Royal London Asset Management will increase its weighting in credit by up to 3%--or £140 million--if spreads on high-beta bonds widen out by another 10 to 20 basis points, which the manager thinks is likely in the coming months. Specifically, RLAM is looking to add to sterling-denominated subordinated financial and triple-B industrial paper, said Sajiv Vaid, portfolio manager for investment-grade corporate bonds in London. RLAM has £11 billion in fixed income, £4.6 billion of which is in corporates benchmarked against the iBoxx sterling non-gilt index. Vaid is positive on riskier names because he believes the recent spread widening does not reflect a deterioration in fundamentals. "The back-up in spreads now is a function of the market correcting, not of any fundamental change to default rates or company leverage," he noted. Market sentiment remains panicky and the correction still has a little way to go, according to Vaid, but he expects to be stepping up and buying selectively in the next month or two.

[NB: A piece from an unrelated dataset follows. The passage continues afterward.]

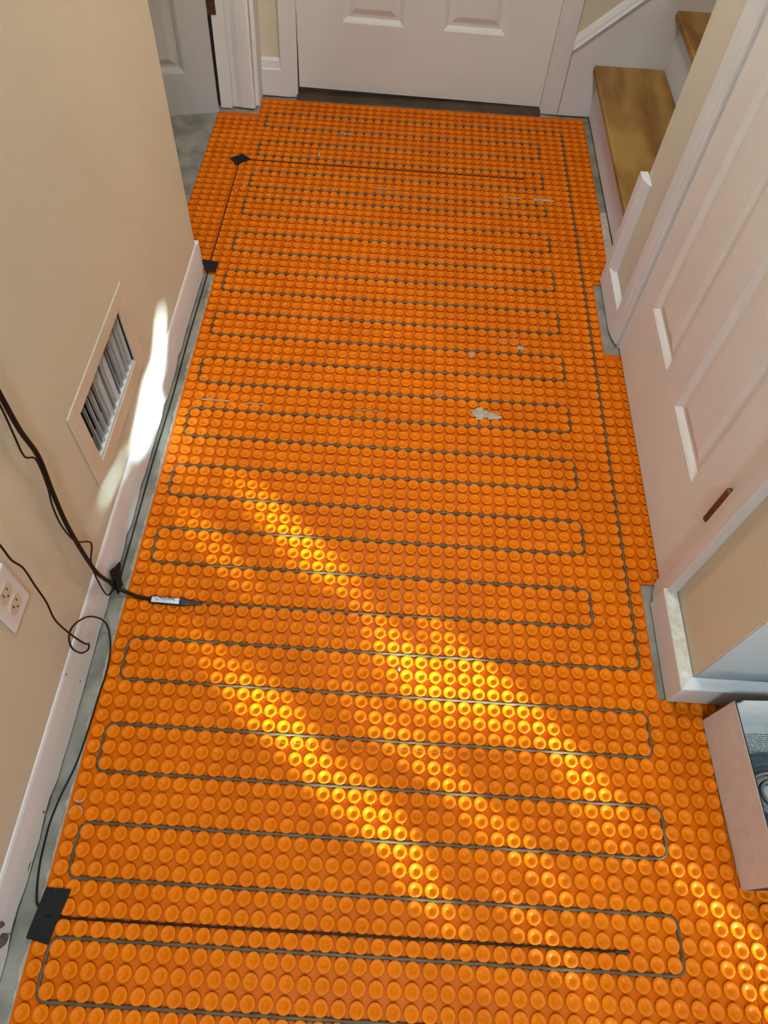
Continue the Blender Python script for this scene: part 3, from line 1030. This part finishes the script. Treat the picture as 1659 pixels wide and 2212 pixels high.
rl_.location = carton_pt(0.098, -0.140, 0.005)
tag(rl_, 'slate grey reel with pale coils lying inside the carton', 'reel')
MB().lathe([(0.072, 0.0), (0.074, 0.003), (0.074, 0.010), (0.071, 0.013), (0.056, 0.013), (0.052, 0.010), (0.050, 0.004), (0.050, 0.0), (0.072, 0.0)], (0, 0, 0), 40).build('rim', M['reel'], rl_, smooth=False)
MB().lathe([(0.050, 0.001), (0.050, 0.005), (0.016, 0.005), (0.016, 0.001)], (0, 0, 0), 32).build('hub_plate', M['reel'], rl_)
for k, (ox, oy, ra, zz) in enumerate(((0.0, 0.0, 0.040, 0.0085), (0.003, -0.002, 0.034, 0.0105), (-0.004, 0.003, 0.029, 0.0085), (0.002, 0.002, 0.022, 0.0105))):
    pts = [(ox + ra * math.cos(t) * (1 + 0.05 * math.sin(3 * t)), oy + ra * 0.93 * math.sin(t), zz + 0.0015 * math.sin(2 * t + k)) for t in [2 * math.pi * i / 40 for i in range(41)]]
    MB().tube(pts, 0.0032, 8, caps=False).build('coil', M['coil'], rl_, smooth=True)

# ------------------------------------------------------------------ mortar smears and dust on the membrane
def smear(cx, cy, rx, ry, label, seed, ztop=0.0060, th=0.0016, rot=0.0):
    rr = random.Random(seed)
    n, rings = 26, 4
    rad = [rr.uniform(0.65, 1.1) for _ in range(n)]
    vs_ = [(0, 0, ztop + th)]
    fs = []
    ph = rr.uniform(0, 6)
    for k in range(1, rings + 1):
        f = k / rings
        for i in range(n):
            a = 2 * math.pi * i / n
            x, y = rx * rad[i] * f * math.cos(a), ry * rad[i] * f * math.sin(a)
            z = ztop + th * (1 - f ** 3) * rr.uniform(0.7, 1.1) - (0.0008 if k == rings else 0)
            vs_.append((x, y, z))
    for i in range(n):
        fs.append((0, 1 + i, 1 + (i + 1) % n))
    for k in range(rings - 1):
        for i in range(n):
            a, b_ = 1 + k * n + i, 1 + k * n + (i + 1) % n
            fs.append((a, a + n, b_ + n, b_))
    # underside
    nb = len(vs_)
    for i in range(n):
        x, y, z = vs_[1 + (rings - 1) * n + i]
        vs_.append((x, y, ztop - 0.0008))
    for i in range(n):
        a, b_ = 1 + (rings - 1) * n + i, 1 + (rings - 1) * n + (i + 1) % n
        fs.append((a, nb + i, nb + (i + 1) % n, b_))
    fs.append(tuple(nb + i for i in range(n - 1, -1, -1)))
    o_ = MB().add(vs_, fs).build('mortar_smear', M['thinset'])
    o_.location = (cx, cy, 0)
    o_.rotation_euler = (0, 0, rot)
    return tag(o_, label, 'mortar')


smear(0.752, 1.304, 0.026, 0.022, 'largest dried mortar blotch on the membrane right of the middle', 21)
smear(0.784, 1.298, 0.026, 0.014, 'rounded mortar lobe at the right end of the largest blotch', 22, ztop=0.0062)
smear(0.872, 1.553, 0.012, 0.011, 'small pale mortar dab beside the white stud rings', 23)
smear(0.735, 1.515, 0.008, 0.011, 'tiny pale mortar dab just below a cable row', 24)
smear(0.214, 2.430, 0.004, 0.022, 'thin upright mortar mark between far cable rows', 25, th=0.0008)
smear(0.300, 2.566, 0.022, 0.005, 'short mortar smear near the far door', 26, th=0.0008)
smear(0.060, 1.2905, 0.050, 0.0022, 'bright dust streak on the middle seam next to the wall', 27, ztop=0.0050, th=0.001)
smear(0.165, 1.2880, 0.045, 0.0020, 'second bright dust streak along the middle seam', 28, ztop=0.0050, th=0.001)
smear(0.460, 1.2895, 0.050, 0.0014, 'faint dust streak halfway along the middle seam', 29, ztop=0.0050, th=0.001)
smear(0.985, 2.2520, 0.045, 0.0085, 'whitish dust patch at the right end of the far seam', 30, ztop=0.0050, th=0.0012)
smear(0.885, 2.2520, 0.040, 0.0045, 'small dust streak left of the far seam patch', 31, ztop=0.0050, th=0.001)
smear(0.450, 2.2535, 0.060, 0.0022, 'long thin dust streak on the far seam', 32, ztop=0.0050, th=0.001)
smear(0.570, 0.597, 0.003, 0.005, 'tiny pale chip in the sunlit rows', 33)
smear(-0.037, 2.19, 0.004, 0.004, 'small white speck left of the far sensor wire', 34)
smear(-0.055 + 0.04, 2.215, 0.007, 0.005, 'pale speck right of the far sensor wire', 35)


def ring(cx, cy, a0, a1, label, seed):
    rr = random.Random(seed)
    pts, rad = [], []
    for k in range(17):
        t = math.radians(a0 + (a1 - a0) * k / 16)
        pts.append((cx + 0.0116 * math.cos(t), cy + 0.0116 * math.sin(t), 0.0056))
        rad.append(0.0007 + 0.0012 * rr.random() * math.sin(math.pi * (k + 0.5) / 17))
    o_ = MB().tube(pts, rad, 6).build('mortar_ring', M['thinset'], smooth=True)
    return tag(o_, label, 'mortar')


def stud_at(x, y):
    return (math.floor(x / P) + 0.5) * P, (math.floor(y / P) + 0.5) * P


ring(*stud_at(-0.016, 0.315), 200, 350, 'whitish mortar arc on the upper edge stud near the viewer', 41)
ring(*stud_at(-0.016, 0.285), -20, 200, 'whitish mortar arc on the lower edge stud near the viewer', 42)
ring(*stud_at(0.868, 1.575), 0, 350, 'right one of two pale stud rings in the middle of the floor', 43)
ring(*stud_at(0.838, 1.575), 0, 300, 'left one of two pale stud rings in the middle of the floor', 44)
ring(*stud_at(0.652, 1.365), 0, 350, 'pale stud ring above the largest mortar blotch', 45)
ring(*stud_at(0.276, 2.560), 100, 330, 'pale stud ring near the far door', 46)
# faded line of print stamped across the studs
pr_ = MB()
rp = random.Random(13)
x = 0.215
while x < 0.815:
    w_ = rp.uniform(0.002, 0.005)
    sx, sy = stud_at(x, 0.432)
    rr_ = math.hypot(x + w_ / 2 - sx, 0.4335 - sy)
    if rr_ < 0.0115 and rp.random() < 0.8:
        zz = 0.0050 if rr_ > 0.008 else 0.0045
        zz += 0.0008
        pr_.box(x, x + w_, 0.4315, 0.4355, zz - 0.0002, zz)
    x += w_ + 0.0018
o = pr_.build('stamped_print', M['paleink'])
tag(o, 'faded dark line of stamped print across the sunlit studs', 'print')

# ------------------------------------------------------------------ added leaf screen outside the entry window: gaps placed to throw the dappled sun
TE = math.tan(SUN_EL)
A0 = 3.75         # distance of the leaf screen along the sun's bearing
S2 = math.sqrt(0.5)


def floor_uv(x, y, z=0.0):
    return ((x + y) * S2, z + (A0 - (x - y) * S2) * TE)


# where sunlight gets through: lines on the hall floor (x, y), half width across the beam, strength
GAPS = []


def gap(pts, w, s=1.0):
    uv = [floor_uv(*p_) for p_ in pts]
    for a, b_ in zip(uv, uv[1:]):
        GAPS.append((a, b_, w, s))
    if len(uv) == 1:
        GAPS.append((uv[0], uv[0], w, s))
# --gaps
gap([(0.692, 0.636), (0.799, 0.558), (0.892, 0.458), (0.952, 0.393)], 0.02, 1)
gap([(0.913, 0.352), (0.955, 0.322)], 0.015, 0.7)
gap([(0.532, 0.673), (0.587, 0.629), (0.634, 0.578)], 0.02, 1)
gap([(0.538, 0.611), (0.704, 0.582)], 0.0175, 1)
gap([(0.531, 0.571), (0.742, 0.546)], 0.015, 0.9)
gap([(0.562, 0.525), (0.788, 0.516)], 0.0125, 0.75)
gap([(0.498, 0.512), (0.569, 0.456), (0.642, 0.425), (0.69, 0.366)], 0.015, 1)
gap([(0.737, 0.325), (0.799, 0.287), (0.846, 0.224)], 0.01375, 0.85)
gap([(0.799, 0.173), (0.834, 0.134), (0.853, 0.103)], 0.01375, 0.95)
gap([(0.133, 0.625), (0.207, 0.576)], 0.0125, 0.8)
gap([(0.217, 0.555), (0.324, 0.538)], 0.0125, 0.7)
gap([(0.263, 0.504), (0.366, 0.467), (0.397, 0.416), (0.414, 0.372)], 0.01625, 1)
gap([(0.445, 0.351), (0.527, 0.345), (0.577, 0.279), (0.601, 0.225), (0.629, 0.192)], 0.0175, 1)
gap([(0.69, 0.163), (0.738, 0.132)], 0.01, 0.7)
gap([(0.762, 0.059), (0.796, 0.023)], 0.0125, 0.85)
gap([(0.2, 0.988), (0.263, 0.964), (0.325, 0.901)], 0.01625, 1)
gap([(0.374, 0.987), (0.417, 0.921)], 0.01, 0.6)
gap([(0.098, 0.897), (0.169, 0.824)], 0.015, 1)
gap([(0.298, 0.885), (0.414, 0.821)], 0.0175, 1)
gap([(0.385, 0.778), (0.418, 0.752)], 0.01, 0.5)
gap([(0.546, 0.794), (0.599, 0.737)], 0.01125, 0.7)
gap([(1.084, 0.284), (1.121, 0.227), (1.154, 0.199), (1.182, 0.171), (1.215, 0.138), (1.249, 0.099)], 0.014375, 1)
gap([(1.177, 0.081), (1.212, 0.077), (1.234, 0.041)], 0.01375, 0.95)
gap([(0.036, 1.249), (0.192, 1.171)], 0.015, 0.35)
gap([(0.022, 1.085), (0.215, 1.018)], 0.015, 0.3)
gap([(0.642, 0.288), (0.71, 0.254)], 0.01, 0.4)
gap([(0.451, 0.216), (0.538, 0.163)], 0.0125, 0.3)
gap([(-0.062, 1.396, 0.173), (-0.063, 1.321, 0.121), (-0.064, 1.26, 0.103)], 0.016675, 1)
gap([(-0.064, 1.225, 0.109), (-0.064, 1.151, 0.092), (-0.065, 1.112, 0.08)], 0.03335, 1)
gap([(-0.065, 1.226, 0.056), (-0.067, 1.214, 0.016)], 0.0138, 1)
gap([(-0.064, 1.072, 0.095), (-0.063, 0.955, 0.139), (-0.062, 0.877, 0.165), (-0.062, 0.808, 0.177)], 0.0138, 0.85)
# --end


rg = random.Random(23)
for _ in range(170):
    cc = rg.uniform(0.78, 1.385) * S2
    vv = rg.uniform(0.80, 1.42)
    ww = rg.uniform(0.004, 0.0095)
    GAPS.append(((cc, vv), (cc + rg.uniform(-.01, .01), vv + rg.uniform(-.012, .012)), ww, rg.uniform(0.5, 1.0)))


def lit(u, v):
    best = 0.0
    for (a, b_, w, s) in GAPS:
        dx, dy = b_[0] - a[0], b_[1] - a[1]
        L2 = dx * dx + dy * dy
        t = 0 if L2 < 1e-12 else max(0, min(1, ((u - a[0]) * dx + (v - a[1]) * dy) / L2))
        d_ = math.hypot(u - a[0] - t * dx, v - a[1] - t * dy)
        if d_ < w:
            best = max(best, s)
    return best


hg = empty('leaf_screen', (A0 * S2 + 0.5, -A0 * S2 + 0.5, -0.3))
tag(hg, 'unseen leaf screen added outside the entry window to shape the sun', 'leaf_screen')
rh = random.Random(17)
vs_, fs = [], []


def leaf(u, v, size):
    off = rh.uniform(-0.14, 0.14)
    a = A0 + off
    # position on the same sun ray as (u, v) at the reference distance
    c = Vector((u * S2 + a * S2, u * S2 - a * S2, v + off * TE))
    n_ = (SUN_TO + Vector((rh.uniform(-.6, .6), rh.uniform(-.6, .6), rh.uniform(-.6, .6)))).normalized()
    t = n_.cross(Vector((0, 0, 1))).normalized()
    b_ = n_.cross(t)
    th = rh.uniform(0, 6.28)
    p_ = t * math.cos(th) + b_ * math.sin(th)
    q_ = n_.cross(p_)
    k = len(vs_)
    for s, w in ((-1, 0), (-0.4, 0.5), (0.35, 0.5), (1, 0), (0.35, -0.5), (-0.4, -0.5)):
        vs_.append(c + p_ * (s * size) + q_ * (w * size))
    fs.append((k, k + 1, k + 2, k + 3, k + 4, k + 5))


for _ in range(14000):
    u, v = rh.uniform(0.32, 1.20), rh.uniform(1.74, 2.66)
    leaf(u, v, rh.uniform(0.022, 0.034))
for _ in range(27000):
    u, v = rh.uniform(0.34, 1.18), rh.uniform(0.35, 1.77)
    sz = rh.uniform(0.012, 0.020)
    s = lit(u, v)
    if s > 0 and rh.random() < s:
        continue
    leaf(u, v, sz)
for _ in range(2500):
    u, v = (rh.uniform(-0.9, 0.36) if rh.random() < 0.5 else rh.uniform(1.16, 2.2)), rh.uniform(0.0, 2.0)
    leaf(u, v, rh.uniform(0.03, 0.05))
hl = hg.location
f_ = MB().add([Vector(p_) - hl for p_ in vs_], fs).build('screen_foliage', M['leaf'], hg)
f_['kind'] = 'stuff'
for u in (0.2, 0.5, 1.0, 1.3):
    MB().tube([Vector((u * S2 + A0 * S2, u * S2 - A0 * S2, -0.3)) - hl, Vector((u * S2 + A0 * S2 + 0.05, u * S2 - A0 * S2 - 0.05, 0.6)) - hl], [0.02, 0.012], 8).build('screen_stem', M['bark'], hg)
struct(MB().box(-9, 12, -14, -1.34, -0.5, -0.3).build('ground', M['ground']), 'garden ground outside the entry window', 'ground')

# ------------------------------------------------------------------ hall ceiling lamp and an added entry fill
def ceiling_or_fill_lamp(x, y, energy, color, label, r=0.14, glow=6.0):
    e = empty('ceiling_or_fill_lamp', (x, y, ZC))
    tag(e, label, 'lamp')
    MB().lathe([(r * 1.08, 0.0), (r * 1.08, -0.018), (r, -0.022), (r, 0.0)], (0, 0, 0), 32).build('base_ring', M['trim'], e)
    g_ = glow_mat('lamp_glass', color, glow)
    dome = [(r * math.cos(t), -0.020 - 0.07 * math.sin(t)) for t in [k * math.pi / 2 / 8 for k in range(8)]] + [(0, -0.090)]
    MB().lathe(dome, (0, 0, 0), 32).build('lamp_shade', g_, e, smooth=True)
    l = bpy.data.lights.new('bulb', 'AREA')
    l.shape = 'DISK'
    l.size = r * 2.2
    l.energy = energy
    l.color = color
    lo = bpy.data.objects.new('bulb', l)
    COL.objects.link(lo)
    lo.parent = e
    lo.location = (0, 0, -0.10)
    return e


ceiling_or_fill_lamp(0.55, 1.75, 11.5, (1.0, 0.91, 0.75), 'round ceiling lamp over the middle of the hall')
ceiling_or_fill_lamp(0.6, -0.80, 17.0, (0.70, 0.91, 1.0), 'unseen fill lamp added over the entry behind the viewer')  # cool fill added in place of daylight from behind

The fund manager is looking to add money to Tier I and upper Tier II financial paper, increasing RLAM's 4% overweight in the sector. "We'd stick with the high-quality U.K. and Nordic banks which have strong domestic franchises and a focus on the mortgage sector," commented the manager. Meanwhile, he would stay away from U.S. brokerages.

Vaid also has his eye on industrial names rumored to be leveraged buy-out targets. "Far more rumors are in the market than actual buy-out opportunities, and a manager who does his homework can make money on the spread widening that results from LBO fears--assuming the company does not actually get taken out," noted Vaid.

Vaid gave U.K. auto parts maker GKN Holdings, U.K. engineering group Tomkins and electricity company Scottish Power as examples of companies where spreads have recently been driven out by 30 to 40 basis points. He said there is actually a low probability of an LBO in these companies due to pension deficits, regulatory or other mitigating considerations. Vaid stressed the importance of evaluating not only the likelihood of an LBO, but also the protection afforded bondholders in the event of an LBO. "In the case of [U.K. mobile phone company] mm02, which was rumored to be an LBO candidate a couple weeks ago, the step-up bondholders would get in the event of a downgrade to junk would be enough to compensate for the increase in risk," said Vaid.

On the flip side, RLAM will fund its increases by selling better-quality names, such as Proctor & Gamble and WalMart, which have weathered the recent increase in volatility well.